Handling Subplots in Your Novel





You may find that in plotting your novel you have additional smaller plots that pop up in addition to your main plot.  These are called subplots.

Subplots can add a great deal of depth depending on the type of story you have.  They can also keep the story moving during a lull in the main plot.  But just as a main plot must follow the path of conflict, crisis, and resolution, the subplot must do the same.

For instance, in Disney’s Swiss Family Robinson, a family gets shipwrecked on a deserted island.  Initially, they must face the daunting task of finding food and shelter.  Later, the two oldest boys decide they want to explore the island in hopes of finding other inhabitants and end up rescuing a girl disguised as a cabin boy, whom of course they both fall in love with. To complicate matters, the girl had been the prisoner of some pirates who decide to come for her. But the main plot is the family’s struggle to make the island as much like home as possible while maintaining the hope of getting off.

The battle over the girl’s affection is a subplot with its own conflict or complication, crisis, and resolution.

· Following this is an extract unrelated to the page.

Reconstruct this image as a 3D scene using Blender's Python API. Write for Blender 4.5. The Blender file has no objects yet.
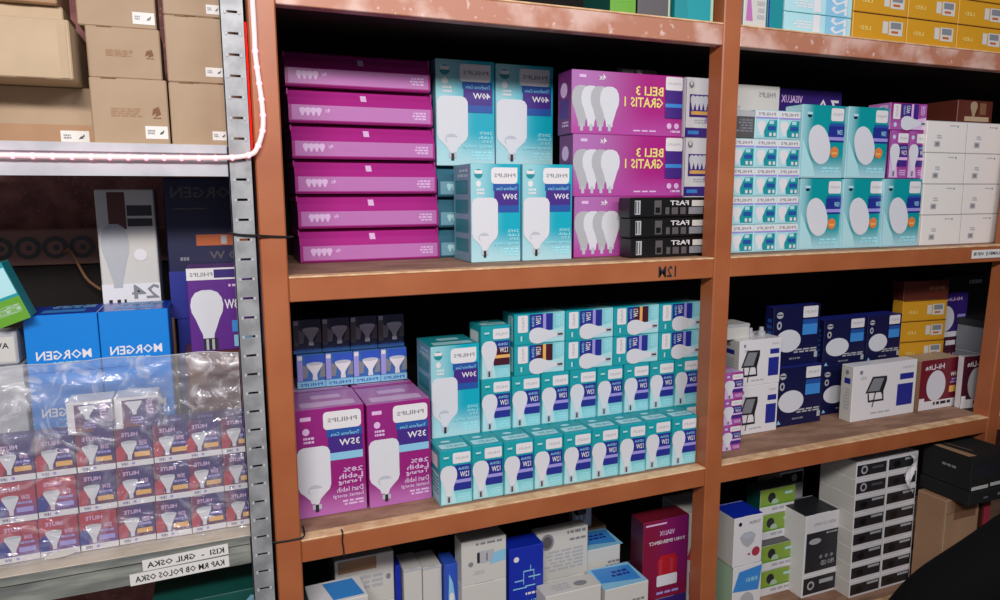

Complication or conflict: the brothers find out the cabin boy is actually a girl, and they both find her attractive.
Crisis: their jealousy leads to heated exchanges and eventually escalates into a fist fight.
Resolution: the girl makes her choice, and the losing brother accepts the reality. 
One way you can handle subplots is by weaving them together as you would a braid.  Ansen Dibell describes it this way in her book Plot:

In long fiction, plots don’t merely alternate with subplots: they’re often woven together in something very like a braid.  One strand loops around to the outside, out of sight, then warps in or under to briefly become the central point before warping off for another turn.
Once you have the initial situation running, with the major characters established and facing some crucial problem the reader can tell isn’t going to go away, a braided plot won’t just continue on. You’ll bring in a new subject, one that has some new plot thread which you make clear but leave unresolved so that the reader can see that there are more developments to come.
She also writes that subplots work best for stories with plots that are direct (A and B meet, A and B lose each other, A and B find each other again) because it can give them an added dimension and make the stories less predictable. Conversely, subplots may be a problem in stories with central plots that are slow to unfold and are less direct.

The thing to remember is that subplots should only be used as long as the main plot is strong enough to handle the diversions.